Viagens ao reino de Clio


A Revolução de 1820, que se deu no Porto no dia vinte e quatro de agosto, não teve origem popular. Ao contrário de outras foi um movimento conduzido por uma associação denominada Sinédrio, formada por um pequeno grupo de intelectuais portugueses. O Sinédrio, instituído em 1818 após a execução de Gomes Freire e seus companheiros, foi originalmente formado por Manuel Fernandes Tomás, José Ferreira Borges e José da Silva Carvalho. À associação juntar-se-iam mais tarde Duarte Lessa, Lopes Carneiros, José Gonçalves dos Santos, José Pereira de Menezes e o coronel Bernardo de Castro e Sepúlveda, entre outros.
O Sinédrio tinha como objetivo “observar a opinião pública e a marcha dos acontecimentos, vigiar as notícias da vizinha Espanha, reunir-se em 22 de cada mês em jantar em São João da Foz, onde se daria parte dos sucessos acontecidos no mês passado e do que conviria fazer no futuro; guardar a maior lealdade uns para com os outros e o m ais inviolável segredo para com os estranhos; que, se rompesse um movimento anárquico ou uma revolução, os membros do Sinédrio se combinariam para aparecer e conduzi-la para bem do País e da sua liberdade, guardada sempre a devida fidelidade à dinastia da Casa de Bragança.
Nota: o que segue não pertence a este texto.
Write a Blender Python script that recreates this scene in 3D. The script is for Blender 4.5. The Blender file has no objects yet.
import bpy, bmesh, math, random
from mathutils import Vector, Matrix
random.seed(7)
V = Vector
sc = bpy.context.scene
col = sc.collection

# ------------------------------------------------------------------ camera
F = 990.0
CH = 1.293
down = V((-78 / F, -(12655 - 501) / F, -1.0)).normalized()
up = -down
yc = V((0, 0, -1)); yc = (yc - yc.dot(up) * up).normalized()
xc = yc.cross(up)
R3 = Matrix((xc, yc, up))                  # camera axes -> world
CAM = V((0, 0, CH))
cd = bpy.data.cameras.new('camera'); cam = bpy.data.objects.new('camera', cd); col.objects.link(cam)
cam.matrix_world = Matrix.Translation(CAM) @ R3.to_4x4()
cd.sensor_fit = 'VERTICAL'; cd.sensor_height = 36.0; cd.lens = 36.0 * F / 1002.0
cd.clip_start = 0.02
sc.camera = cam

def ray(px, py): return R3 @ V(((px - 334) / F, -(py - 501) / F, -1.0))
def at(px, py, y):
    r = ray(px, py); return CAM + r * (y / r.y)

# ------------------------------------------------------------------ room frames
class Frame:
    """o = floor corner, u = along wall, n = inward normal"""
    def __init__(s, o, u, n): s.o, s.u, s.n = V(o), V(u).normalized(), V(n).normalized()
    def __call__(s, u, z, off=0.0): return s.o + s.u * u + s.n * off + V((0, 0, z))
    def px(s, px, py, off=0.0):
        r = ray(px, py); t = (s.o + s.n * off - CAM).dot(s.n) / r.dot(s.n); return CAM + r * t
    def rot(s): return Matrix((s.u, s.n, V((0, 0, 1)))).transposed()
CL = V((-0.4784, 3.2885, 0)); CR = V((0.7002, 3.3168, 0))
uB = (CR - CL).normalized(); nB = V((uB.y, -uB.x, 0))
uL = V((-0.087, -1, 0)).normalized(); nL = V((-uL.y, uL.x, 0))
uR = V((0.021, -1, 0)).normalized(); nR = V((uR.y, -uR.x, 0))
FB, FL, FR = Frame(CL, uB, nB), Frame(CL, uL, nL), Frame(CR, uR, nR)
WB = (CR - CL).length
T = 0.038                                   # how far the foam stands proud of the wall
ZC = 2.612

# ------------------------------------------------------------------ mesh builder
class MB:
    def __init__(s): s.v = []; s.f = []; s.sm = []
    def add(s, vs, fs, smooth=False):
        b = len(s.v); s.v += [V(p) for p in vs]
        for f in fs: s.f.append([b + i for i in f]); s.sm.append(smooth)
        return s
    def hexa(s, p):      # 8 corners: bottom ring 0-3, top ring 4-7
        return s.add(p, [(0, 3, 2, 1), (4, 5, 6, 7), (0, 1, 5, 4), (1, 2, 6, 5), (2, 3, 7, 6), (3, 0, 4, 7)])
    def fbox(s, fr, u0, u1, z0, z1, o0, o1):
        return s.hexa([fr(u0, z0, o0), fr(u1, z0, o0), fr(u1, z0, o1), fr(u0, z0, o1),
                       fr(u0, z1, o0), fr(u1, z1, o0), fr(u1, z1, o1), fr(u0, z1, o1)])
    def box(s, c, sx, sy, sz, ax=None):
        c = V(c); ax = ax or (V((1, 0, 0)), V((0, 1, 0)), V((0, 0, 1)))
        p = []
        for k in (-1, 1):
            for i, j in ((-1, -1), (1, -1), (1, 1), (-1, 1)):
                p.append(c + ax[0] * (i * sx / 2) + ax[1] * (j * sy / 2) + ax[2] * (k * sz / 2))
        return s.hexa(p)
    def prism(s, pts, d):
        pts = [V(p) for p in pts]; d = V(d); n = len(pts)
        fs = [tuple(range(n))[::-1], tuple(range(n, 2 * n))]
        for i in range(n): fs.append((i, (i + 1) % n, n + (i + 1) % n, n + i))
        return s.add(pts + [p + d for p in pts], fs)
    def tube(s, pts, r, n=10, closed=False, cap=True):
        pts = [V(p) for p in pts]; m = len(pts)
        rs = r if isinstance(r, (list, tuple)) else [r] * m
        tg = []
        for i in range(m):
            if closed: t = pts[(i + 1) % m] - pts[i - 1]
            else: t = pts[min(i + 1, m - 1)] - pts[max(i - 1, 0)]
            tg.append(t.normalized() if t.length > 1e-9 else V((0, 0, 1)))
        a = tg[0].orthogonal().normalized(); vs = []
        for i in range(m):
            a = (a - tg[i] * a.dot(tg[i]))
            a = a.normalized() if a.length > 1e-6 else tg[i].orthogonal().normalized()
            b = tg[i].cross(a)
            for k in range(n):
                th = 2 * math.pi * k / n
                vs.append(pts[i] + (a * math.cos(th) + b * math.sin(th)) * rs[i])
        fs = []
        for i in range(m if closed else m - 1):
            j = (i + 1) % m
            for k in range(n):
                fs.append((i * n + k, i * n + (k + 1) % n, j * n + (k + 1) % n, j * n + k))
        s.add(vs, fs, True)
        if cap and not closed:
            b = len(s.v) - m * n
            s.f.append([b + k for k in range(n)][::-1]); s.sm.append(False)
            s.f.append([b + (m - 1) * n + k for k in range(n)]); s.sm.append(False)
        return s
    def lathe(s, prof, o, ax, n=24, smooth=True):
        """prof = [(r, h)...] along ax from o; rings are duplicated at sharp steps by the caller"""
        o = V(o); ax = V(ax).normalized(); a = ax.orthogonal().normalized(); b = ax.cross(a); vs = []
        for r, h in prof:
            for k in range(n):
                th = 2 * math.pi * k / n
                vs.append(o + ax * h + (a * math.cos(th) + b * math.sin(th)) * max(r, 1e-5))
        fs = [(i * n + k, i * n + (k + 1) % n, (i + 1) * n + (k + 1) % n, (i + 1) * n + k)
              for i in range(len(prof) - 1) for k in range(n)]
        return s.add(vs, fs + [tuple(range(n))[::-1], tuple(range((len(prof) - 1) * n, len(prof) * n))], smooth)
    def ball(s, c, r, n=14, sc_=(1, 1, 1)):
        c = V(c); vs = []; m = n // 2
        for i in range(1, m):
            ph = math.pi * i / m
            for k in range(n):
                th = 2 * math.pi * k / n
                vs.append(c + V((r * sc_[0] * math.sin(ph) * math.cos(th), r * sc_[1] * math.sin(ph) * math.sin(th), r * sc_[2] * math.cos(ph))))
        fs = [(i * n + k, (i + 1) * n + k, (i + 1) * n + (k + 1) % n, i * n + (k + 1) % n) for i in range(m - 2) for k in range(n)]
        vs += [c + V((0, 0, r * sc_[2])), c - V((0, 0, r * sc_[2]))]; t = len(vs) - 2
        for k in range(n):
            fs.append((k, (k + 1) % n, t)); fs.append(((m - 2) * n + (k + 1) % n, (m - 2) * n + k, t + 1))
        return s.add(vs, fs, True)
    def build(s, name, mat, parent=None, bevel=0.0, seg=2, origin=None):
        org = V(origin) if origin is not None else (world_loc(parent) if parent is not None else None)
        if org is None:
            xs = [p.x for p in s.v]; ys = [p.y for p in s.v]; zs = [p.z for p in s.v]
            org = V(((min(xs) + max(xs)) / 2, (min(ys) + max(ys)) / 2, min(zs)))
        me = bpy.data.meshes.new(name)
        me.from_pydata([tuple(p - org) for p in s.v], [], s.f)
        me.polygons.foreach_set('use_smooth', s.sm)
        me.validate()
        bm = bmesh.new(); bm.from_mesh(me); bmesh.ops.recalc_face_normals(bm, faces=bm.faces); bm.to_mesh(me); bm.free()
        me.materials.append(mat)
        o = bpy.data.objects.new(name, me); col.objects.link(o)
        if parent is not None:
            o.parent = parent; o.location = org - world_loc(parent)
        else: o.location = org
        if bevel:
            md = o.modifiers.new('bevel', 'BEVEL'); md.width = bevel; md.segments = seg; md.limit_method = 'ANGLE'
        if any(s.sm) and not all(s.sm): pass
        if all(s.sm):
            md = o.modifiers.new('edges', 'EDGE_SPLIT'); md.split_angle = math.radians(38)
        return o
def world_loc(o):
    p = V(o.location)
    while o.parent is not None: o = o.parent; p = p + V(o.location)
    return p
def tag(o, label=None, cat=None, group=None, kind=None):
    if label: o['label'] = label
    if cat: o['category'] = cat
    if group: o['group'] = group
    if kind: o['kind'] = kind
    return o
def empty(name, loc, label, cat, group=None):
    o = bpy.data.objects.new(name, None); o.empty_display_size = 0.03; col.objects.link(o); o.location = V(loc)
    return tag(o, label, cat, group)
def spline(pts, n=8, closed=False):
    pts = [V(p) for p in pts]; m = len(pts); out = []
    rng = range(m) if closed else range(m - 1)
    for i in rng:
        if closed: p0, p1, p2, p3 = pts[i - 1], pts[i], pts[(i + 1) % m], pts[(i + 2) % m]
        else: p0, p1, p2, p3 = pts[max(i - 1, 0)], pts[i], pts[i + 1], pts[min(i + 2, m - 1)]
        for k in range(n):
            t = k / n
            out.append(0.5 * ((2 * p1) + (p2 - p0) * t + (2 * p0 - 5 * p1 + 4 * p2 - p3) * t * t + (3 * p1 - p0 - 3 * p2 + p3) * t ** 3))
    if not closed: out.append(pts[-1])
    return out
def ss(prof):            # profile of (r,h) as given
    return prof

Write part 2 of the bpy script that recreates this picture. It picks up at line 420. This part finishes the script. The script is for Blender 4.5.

Manuel Fernandes Tomás, que vai desempenhar um importante papel na História de Portugal, era natural da Figueira da Foz e tinha o bacharelato em direito da Universidade de Coimbra. Era Juiz de Fora em Arganil e superintendente das alfândegas e dos tabacos nas comarcas de Aveiro, Coimbra e Leiria. Na luta travada contra os invasores franceses, em que havia colaborado com Wellesley, foi o encarregado geral dos abastecimentos militares, em que mostrou excecionais qualidades de chefia e de organização. . Como desembargador da Relação do Poro alcançou muito prestígio pelo caráter demonstrado e pela coerência dos seus princípios inspirados no Direito Natural e no Iluminismo.
Mas como foi recebida a revolução em Lisboa? O Marquês de Fronteira e d’Alorna revelou que “ No dia 26 de Agosto, estando eu na plateia do Teatro de São Carlos com o meu irmão e vários amigos, entre eles um capitão-tenente Silveira, chegou um amigos nosso que então era guarda-marinha, e se entretinha a decifrar o telégrafo o que não era muito difícil, o qual me disse, com toda a reserva que, da sua janela, deitando o óculo, tinha visto trabalhar o telégrafo e decifrara estas três palavras: 24 revolução Sepúlveda. Os confidentes éramos uns seis ou mais, que logo saímos para o salão do teatro, para discorrermos sobre o assunto mais em liberdade e aqui nos constou que um indivíduo, que estava no camarote dum dos nossos amigos, tinha visto chegar naquele momento um correio extraordinário do Porto a casa do secretário da Regência, D. Miguel Pereira Forjaz, sendo introduzido no seu gabinete particular.
Demos logo como certo que tinha rebentado um movimento revolucionário nas províncias do Norte. OS segredos, nessas ocasiões, não se guardam; no fim do teatro , o público era sabedor, tanto do boletim telegráfico, como da chegada do correio, e discorria sobre o assunto com toda a liberdade na sala grande do Teatro de São Carlos, sendo necessário, para se fechar o teatro, que a polícia intimasse o público a sair.”
O mesmo marquês comentou os acontecimentos, explicando a revolução deste modo “ O marechal Beresford tinha partido para o Rio de Janeiro, pela segunda vez, para representar energicamente contra a desgraça do país. Nos teatros, nos passeios, em toda a parte se manifestava um grande descontentamento.
Do Brasil não vinha nem a remota ideia de regressar a Corte para Portugal; bem pelo contrário, tudo fazia crer que Portugal estava condenado a ser uma colónia do Brasil, ideia revoltante que atacava o amor-próprio da Mãe Pátria…
Foi por este tempo que, pela primeira vez, ouvi falar no famoso Manuel Fernandes Tomás, apesar de ele estar relacionado com muitos membros da aristocracia, principalmente com o meu parente Conde de Peniche. Dizia-se que ele tinha vindo a Lisboa incógnito, o que tinha constado à polícia e lhe dava grande cuidado.
As ideias de revolução eram iguais. Rapazes e velhos, frades e seculares, todos a desejavam. Uns, que conheciam as vantagens do Governo representativo, queriam este Governo; e todos queriam a Corte em Lisboa, porque odiavam a ideia de serem uma colónia de uma colónia.”